◆ **What the task asks**
Make an exact copy of the entries, and keep any pictures out of it.

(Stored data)
────────

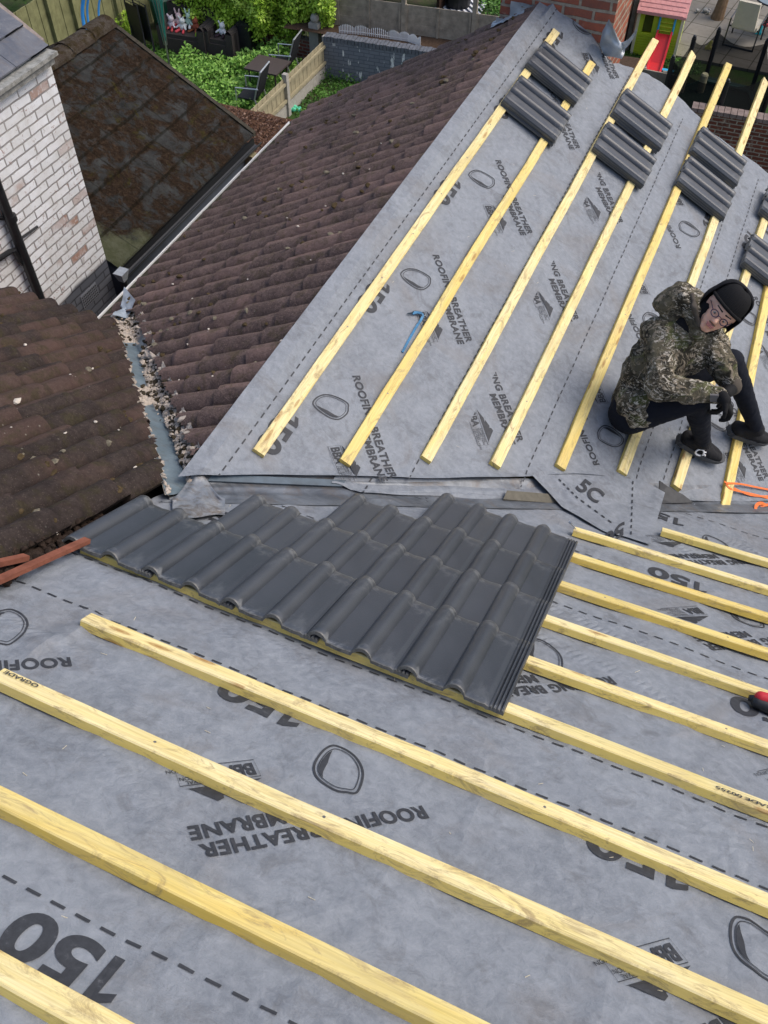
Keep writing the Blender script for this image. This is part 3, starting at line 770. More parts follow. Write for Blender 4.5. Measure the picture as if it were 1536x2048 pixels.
# walls
mb = MB(); zt = -1.30
mb.hexa([(-4.9, 1.45, GZ), (-1.95, 1.45, GZ), (-1.95, 1.60, GZ), (-4.9, 1.60, GZ), (-4.9, 1.45, -1.08), (-1.95, 1.45, -1.08), (-1.95, 1.60, -1.08), (-4.9, 1.60, -1.08)])
mb.hexa([(-2.08, 1.60, GZ), (-1.95, 1.60, GZ), (-1.95, 4.86, GZ), (-2.08, 4.86, GZ), (-2.08, 1.60, -1.36), (-1.95, 1.60, -1.36), (-1.95, 4.86, -1.36), (-2.08, 4.86, -1.36)])
gp = [(-.0, -.10), (-2.06, -.10-2.06*tB), (-2.06, GZ), (-.0, GZ)]
mb.add([(x, 4.87, z) for x, z in gp]+[(x, 4.97, z) for x, z in gp], [(0, 1, 2, 3), (7, 6, 5, 4), (0, 4, 5, 1), (1, 5, 6, 2)])
part(mb, 'wall', [REDB], nbr)
# gutters
def gutter(p0, p1, out, r, mat, name, root, lip=.006, wav=0.0):
    p0, p1, out = V(p0), V(p1), V(out); mb = MB(); n = 24; up = Vector((0, 0, 1)); d = (p1-p0)
    prof = [(math.cos(a), -math.sin(a)) for a in [math.pi*k/10 for k in range(11)]]
    def P(u, k, rr): 
        c = p0+d*u+up*wav*nz(u*9, 2)+out*wav*nz(u*7, 5); return c+out*prof[k][0]*rr+up*prof[k][1]*rr*1.0
    vo = [P(i/n, k, r) for i in range(n+1) for k in range(11)]; vi = [P(i/n, k, r-lip*.6) for i in range(n+1) for k in range(11)]
    o = len(vo); fs = []
    for i in range(n):
        for k in range(10):
            a = i*11+k; fs.append((a, a+11, a+12, a+1)); fs.append((o+a, o+a+1, o+a+12, o+a+11))
        for k in (0, 10):
            a = i*11+k; fs.append((a, o+a, o+a+11, a+11))
    mb.add(vo+vi, fs)
    mb.tube([P(i/n, 0, r) for i in range(n+1)], lip*.9, 6)
    for i in (.03, .5, .97):
        for k in range(10): pass
    return part(mb, name, [mat], root, clean=True)
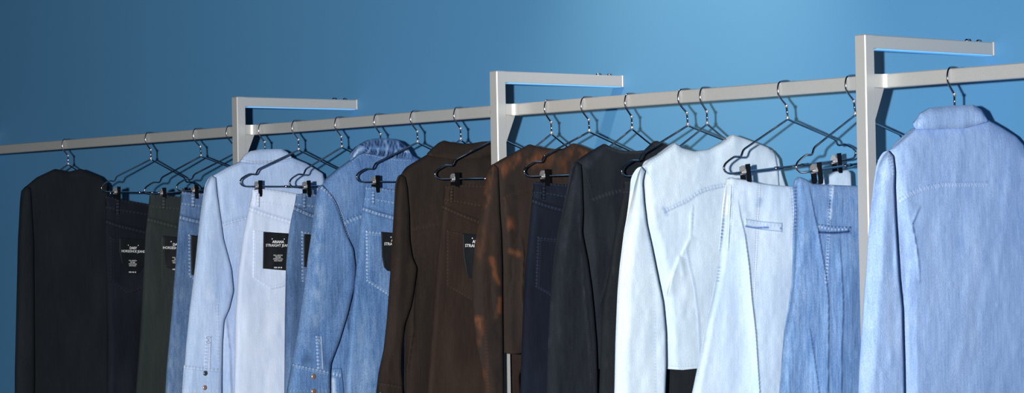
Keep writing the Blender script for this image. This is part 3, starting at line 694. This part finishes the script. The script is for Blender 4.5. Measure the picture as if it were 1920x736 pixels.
co = panel('collar', D[K], root, fr, [(801, 289), (812, 277), (824, 267), (833, 263), (845, 266), (870, 269), (888, 268), (905, 265), (922, 264), (930, 272), (936, 286)], [(803, 291)], [(938, 290)], [(803, 291), (850, 298), (900, 296), (938, 290)], th=.014, c=.012, step=2, top=.4, wear=[([(803, 291), (850, 298), (900, 296)], 2.5, .3, '')], folds=[([(833, 266), (815, 286)], 4, .003), ([(905, 266), (915, 288)], 5, .004)])
sl = panel('sleeve', D[K], root, fr, [(747, 336), (752, 327), (760, 332)], [(743, 350), (739, 400), (736, 450), (732, 520), (726, 600), (720, 655), (710, 700), (706, 736), (702, 800)], [(764, 352), (768, 400), (769, 450), (774, 482), (783, 502), (777, 545), (772, 573), (759, 609), (754, 650), (753, 690), (757, 736), (758, 800)], th=.030, c=.044, step=2.2, back=.25,
     folds=[([(752, 380), (748, 520), (736, 660)], 10, .006), ([(768, 480), (762, 560)], 6, -.005), ([(738, 600), (735, 700)], 5, -.003), ([(716, 716), (756, 722)], 3, .003)], wear=[([(750, 350), (744, 520)], 10, .15, 'n'), ([(765, 400), (766, 490)], 3, -.4, '')])
cs = patch('cuff', D[K], root, sl, [(709, 715), (755, 722)], [(704, 790)], [(758, 795)], None, h=.004, wear=[([(709, 717), (755, 724)], 3, .3, 'p')])
st.run(cs, [(711, 719), (754, 726)]); button(cs, 715, 737, .008, m_pewter, root.children[-1], 'button'); st.done()
panel('sleeve', D[K], root, fr, [(962, 302), (980, 315), (984, 326)], [(964, 400), (968, 850)], [(990, 380), (1004, 500), (1010, 850)], th=.012, c=-.006, step=4)
# ================================================================ cocoa jeans
fr = hanger('clip', 935, (815, 327), label='wire trouser hanger with chrome clip in front of the dark brown jacket', group=G_TR)
jeans(fr, 'cocoa brown jeans with a black card, in front of the dark brown jacket', 'cocoa', 'brown',
      [(834, 349), (850, 347), (880, 346), (912, 348), (970, 352), (1030, 352)], [(833, 365), (829, 400), (825, 450), (816, 540), (808, 640), (802, 736), (792, 1000)], [(1034, 450), (1036, 560), (1004, 660), (974, 700), (977, 760), (975, 1000)],
      waist=[(832, 376), (862, 380), (905, 388), (1032, 398)], yoke=[(829, 387), (862, 402), (905, 419), (1032, 436)], loops=[(847, 352, 380, 6.5)],
      pocket={'p': [(838, 431), (925, 447), (925, 575), (884, 562), (838, 537)], 'w': .35, 'card': {'T': [(867, 437), (920, 441)], 'L': [(869, 480), (874, 510), (880, 520)], 'R': [(920, 480), (918, 505), (912, 521)], 'B': [(880, 520), (895, 523), (912, 521)], 'n1': 'ARIANA', 'n2': 'STRAIGHT JEANS', 'o': (898, 472), 'sc': 1.}},
      folds=[([(822, 500), (808, 736)], 10, .004), ([(858, 580), (850, 900)], 14, .004)])
# ================================================================ rust jacket
fr = hanger('shirt', 1034, None, label='wire hanger in the neckline of the rust stained jacket', group=G_JK)
root = garment('denim_jacket', fr, 'collarless brown denim jacket with rust stains, sleeve hanging over the middle post', 'jacket', G_JA)
NS[0] = 1.; K = 'rust'; st = Stitch(fr, root, TH['brown'])
yk = [(938, 374), (950, 370), (968, 363), (1010, 352), (1080, 350)]
bd = panel('jacket_body', D[K], root, fr, [(926, 307), (958, 290), (994, 270), (1006, 274), (1022, 277), (1040, 279), (1058, 278), (1077, 268), (1104, 278), (1130, 292), (1142, 304)], [(930, 380), (936, 450), (941, 530), (942, 600), (943, 661)], [(1146, 350), (1150, 450), (1154, 560), (1156, 664)], [(943, 661), (965, 663), (980, 661), (1156, 664)], th=.028, step=2.2,
     folds=[seam(yk), ([(955, 380), (957, 440), (961, 480)], 6, .008), ([(978, 440), (983, 475), (980, 545), (983, 600), (981, 650)], 3.5, .008, 's'), ([(958, 478), (960, 520), (952, 560)], 4, -.006), ([(970, 372), (972, 460)], 6, -.005), ([(1052, 285), (1050, 340)], 5, .003), ([(1030, 283), (1015, 330)], 7, -.003), ([(945, 650), (982, 652)], 3, .002)],
     wear=[([(940, 320), (975, 296), (1010, 300)], 13, .75, 'n'), ([(985, 300), (1060, 300)], 22, .4, 'n'), ([(1078, 280), (1110, 296)], 12, .9, 'n'), ([(1066, 288), (1060, 320)], 7, .5, 'n'), ([(945, 372), (965, 364)], 4, .8, 'pn'), ([(962, 350), (966, 372)], 6, -.4, 'n'), ([(957, 420), (961, 450), (966, 474)], 6, 1.1, 'n'), ([(950, 378), (957, 410)], 6, .6, 'n'), ([(963, 590), (964, 640)], 10, -.2, 'n'), ([(957, 470), (972, 476)], 5, .8, '')])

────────

◆ **Response to the exercise**
Keep writing the Blender script for this image. This is part 3, starting at line 770. More parts follow. Write for Blender 4.5. Measure the picture as if it were 1536x2048 pixels.
# walls
mb = MB(); zt = -1.30
mb.hexa([(-4.9, 1.45, GZ), (-1.95, 1.45, GZ), (-1.95, 1.60, GZ), (-4.9, 1.60, GZ), (-4.9, 1.45, -1.08), (-1.95, 1.45, -1.08), (-1.95, 1.60, -1.08), (-4.9, 1.60, -1.08)])
mb.hexa([(-2.08, 1.60, GZ), (-1.95, 1.60, GZ), (-1.95, 4.86, GZ), (-2.08, 4.86, GZ), (-2.08, 1.60, -1.36), (-1.95, 1.60, -1.36), (-1.95, 4.86, -1.36), (-2.08, 4.86, -1.36)])
gp = [(-.0, -.10), (-2.06, -.10-2.06*tB), (-2.06, GZ), (-.0, GZ)]
mb.add([(x, 4.87, z) for x, z in gp]+[(x, 4.97, z) for x, z in gp], [(0, 1, 2, 3), (7, 6, 5, 4), (0, 4, 5, 1), (1, 5, 6, 2)])
part(mb, 'wall', [REDB], nbr)
# gutters
def gutter(p0, p1, out, r, mat, name, root, lip=.006, wav=0.0):
    p0, p1, out = V(p0), V(p1), V(out); mb = MB(); n = 24; up = Vector((0, 0, 1)); d = (p1-p0)
    prof = [(math.cos(a), -math.sin(a)) for a in [math.pi*k/10 for k in range(11)]]
    def P(u, k, rr): 
        c = p0+d*u+up*wav*nz(u*9, 2)+out*wav*nz(u*7, 5); return c+out*prof[k][0]*rr+up*prof[k][1]*rr*1.0
    vo = [P(i/n, k, r) for i in range(n+1) for k in range(11)]; vi = [P(i/n, k, r-lip*.6) for i in range(n+1) for k in range(11)]
    o = len(vo); fs = []
    for i in range(n):
        for k in range(10):
            a = i*11+k; fs.append((a, a+11, a+12, a+1)); fs.append((o+a, o+a+1, o+a+12, o+a+11))
        for k in (0, 10):
            a = i*11+k; fs.append((a, o+a, o+a+11, a+11))
    mb.add(vo+vi, fs)
    mb.tube([P(i/n, 0, r) for i in range(n+1)], lip*.9, 6)
    for i in (.03, .5, .97):
        for k in range(10): pass
    return part(mb, name, [mat], root, clean=True)
Keep writing the Blender script for this image. This is part 3, starting at line 694. This part finishes the script. The script is for Blender 4.5. Measure the picture as if it were 1920x736 pixels.
co = panel('collar', D[K], root, fr, [(801, 289), (812, 277), (824, 267), (833, 263), (845, 266), (870, 269), (888, 268), (905, 265), (922, 264), (930, 272), (936, 286)], [(803, 291)], [(938, 290)], [(803, 291), (850, 298), (900, 296), (938, 290)], th=.014, c=.012, step=2, top=.4, wear=[([(803, 291), (850, 298), (900, 296)], 2.5, .3, '')], folds=[([(833, 266), (815, 286)], 4, .003), ([(905, 266), (915, 288)], 5, .004)])
sl = panel('sleeve', D[K], root, fr, [(747, 336), (752, 327), (760, 332)], [(743, 350), (739, 400), (736, 450), (732, 520), (726, 600), (720, 655), (710, 700), (706, 736), (702, 800)], [(764, 352), (768, 400), (769, 450), (774, 482), (783, 502), (777, 545), (772, 573), (759, 609), (754, 650), (753, 690), (757, 736), (758, 800)], th=.030, c=.044, step=2.2, back=.25,
     folds=[([(752, 380), (748, 520), (736, 660)], 10, .006), ([(768, 480), (762, 560)], 6, -.005), ([(738, 600), (735, 700)], 5, -.003), ([(716, 716), (756, 722)], 3, .003)], wear=[([(750, 350), (744, 520)], 10, .15, 'n'), ([(765, 400), (766, 490)], 3, -.4, '')])
cs = patch('cuff', D[K], root, sl, [(709, 715), (755, 722)], [(704, 790)], [(758, 795)], None, h=.004, wear=[([(709, 717), (755, 724)], 3, .3, 'p')])
st.run(cs, [(711, 719), (754, 726)]); button(cs, 715, 737, .008, m_pewter, root.children[-1], 'button'); st.done()
panel('sleeve', D[K], root, fr, [(962, 302), (980, 315), (984, 326)], [(964, 400), (968, 850)], [(990, 380), (1004, 500), (1010, 850)], th=.012, c=-.006, step=4)
# ================================================================ cocoa jeans
fr = hanger('clip', 935, (815, 327), label='wire trouser hanger with chrome clip in front of the dark brown jacket', group=G_TR)
jeans(fr, 'cocoa brown jeans with a black card, in front of the dark brown jacket', 'cocoa', 'brown',
      [(834, 349), (850, 347), (880, 346), (912, 348), (970, 352), (1030, 352)], [(833, 365), (829, 400), (825, 450), (816, 540), (808, 640), (802, 736), (792, 1000)], [(1034, 450), (1036, 560), (1004, 660), (974, 700), (977, 760), (975, 1000)],
      waist=[(832, 376), (862, 380), (905, 388), (1032, 398)], yoke=[(829, 387), (862, 402), (905, 419), (1032, 436)], loops=[(847, 352, 380, 6.5)],
      pocket={'p': [(838, 431), (925, 447), (925, 575), (884, 562), (838, 537)], 'w': .35, 'card': {'T': [(867, 437), (920, 441)], 'L': [(869, 480), (874, 510), (880, 520)], 'R': [(920, 480), (918, 505), (912, 521)], 'B': [(880, 520), (895, 523), (912, 521)], 'n1': 'ARIANA', 'n2': 'STRAIGHT JEANS', 'o': (898, 472), 'sc': 1.}},
      folds=[([(822, 500), (808, 736)], 10, .004), ([(858, 580), (850, 900)], 14, .004)])
# ================================================================ rust jacket
fr = hanger('shirt', 1034, None, label='wire hanger in the neckline of the rust stained jacket', group=G_JK)
root = garment('denim_jacket', fr, 'collarless brown denim jacket with rust stains, sleeve hanging over the middle post', 'jacket', G_JA)
NS[0] = 1.; K = 'rust'; st = Stitch(fr, root, TH['brown'])
yk = [(938, 374), (950, 370), (968, 363), (1010, 352), (1080, 350)]
bd = panel('jacket_body', D[K], root, fr, [(926, 307), (958, 290), (994, 270), (1006, 274), (1022, 277), (1040, 279), (1058, 278), (1077, 268), (1104, 278), (1130, 292), (1142, 304)], [(930, 380), (936, 450), (941, 530), (942, 600), (943, 661)], [(1146, 350), (1150, 450), (1154, 560), (1156, 664)], [(943, 661), (965, 663), (980, 661), (1156, 664)], th=.028, step=2.2,
     folds=[seam(yk), ([(955, 380), (957, 440), (961, 480)], 6, .008), ([(978, 440), (983, 475), (980, 545), (983, 600), (981, 650)], 3.5, .008, 's'), ([(958, 478), (960, 520), (952, 560)], 4, -.006), ([(970, 372), (972, 460)], 6, -.005), ([(1052, 285), (1050, 340)], 5, .003), ([(1030, 283), (1015, 330)], 7, -.003), ([(945, 650), (982, 652)], 3, .002)],
     wear=[([(940, 320), (975, 296), (1010, 300)], 13, .75, 'n'), ([(985, 300), (1060, 300)], 22, .4, 'n'), ([(1078, 280), (1110, 296)], 12, .9, 'n'), ([(1066, 288), (1060, 320)], 7, .5, 'n'), ([(945, 372), (965, 364)], 4, .8, 'pn'), ([(962, 350), (966, 372)], 6, -.4, 'n'), ([(957, 420), (961, 450), (966, 474)], 6, 1.1, 'n'), ([(950, 378), (957, 410)], 6, .6, 'n'), ([(963, 590), (964, 640)], 10, -.2, 'n'), ([(957, 470), (972, 476)], 5, .8, '')])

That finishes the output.